At this point Robbie Squire began applying a little more pressure and once again the group started to get whittled down as Dorais, Wells, and Pate were all gapped, with only Jamey Driscoll initially able to maintain contact.

Working together, Driscoll and Squire finally managed to bring back Blaugrund as they made the left turn onto Hwy 153, but as the road turned upward, Squire started dancing his way up the climb, leaving first Blaugrund and then Driscoll behind, maintaining a steady but rapid pace to claim the KOM prize at 13 miles to go.

The pain didn’t stop there, however, as Squire and the rest of the riders still faced another 1,000 feet of climbing back to Betenson Flat before turning north towards Big Flat. For the final sting in the tail, Squire faced another 10% average climb over the last mile before crossing the finish line at Eagle Point Ski Resort in 4:09:59, setting the second fastest time since the race’s inception in 2010, just 3:42 slower than Levi Leipheimer’s record time of 4:06:17 set in 2013.

“There was a bit of a tailwind up the Col d’Crush and so I was waiting for that to give it a little effort,” said Squire of the winning move.

When asked how he trained for the event, Squire said “It’s been tough because my oldest training partner Burke has been too busy putting on this race. I come out here, and it’s worth it. It’s obvious the work he hasn’t been doing on the bike has been put in here because it’s a fantastic event.”

Driscoll managed to hold on for 2nd place, in 4:22:33, just over 12 ½ minutes behind Squire, while LeRoy Popowski managed to claw back time on the final climbs to finish 3rd at 4:24:41.

“Robbie and I were together heading up the Col d’Crush, and he just took a look back and punched it. I tried to keep him in sight, but there was nothing I could do. I just fell apart and he had the legs and kept going all the way to the finish,” said Driscoll.

“Everyone was blown away by Danny Pate on the descent. He saved a little something on the top little rollers, and just came flying by everybody on a road bike, with teeny-tiny little tires. Driscoll came by me, and exclaimed ‘Holy crap! What a boss!’” added Squire.
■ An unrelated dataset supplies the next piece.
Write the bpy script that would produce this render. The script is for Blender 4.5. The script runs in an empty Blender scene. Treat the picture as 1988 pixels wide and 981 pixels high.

Danny Pate also really enjoyed his first Crusher experience. “This was a fun race, and I was glad to be here. It’s a unique race, which is why I wanted to do it. It appealed to me because it had some road, some dirt, and a bit of everything and you just run what you brung and ride any bike you want,” he said after the race. Pate’s next appearance on the international stage will be at the Clásica San Sebastián, and then a likely spot on Team Sky’s roster for the Vuelta a España.

Rounding out the top-10 were Alex Grant (4th), Jake Wells (5th), with Neil Shirley (6th) just edging out Danny Pate (7th) in a two-up charge for the line, followed by Benjamin Blaugrund (8th), Andrew Dorais (9th) and Tim Johnson (10th).

“A rear flat took me out of the hunt on the main downhill,” said Grant after the race. “I put a tube in and rallied back to 4th. The silver lining was that after that I got to ride my own pace and enjoy the awesome event that Burke Swindlehurst has created a little more. Amazing views and a wicked day on the bike.”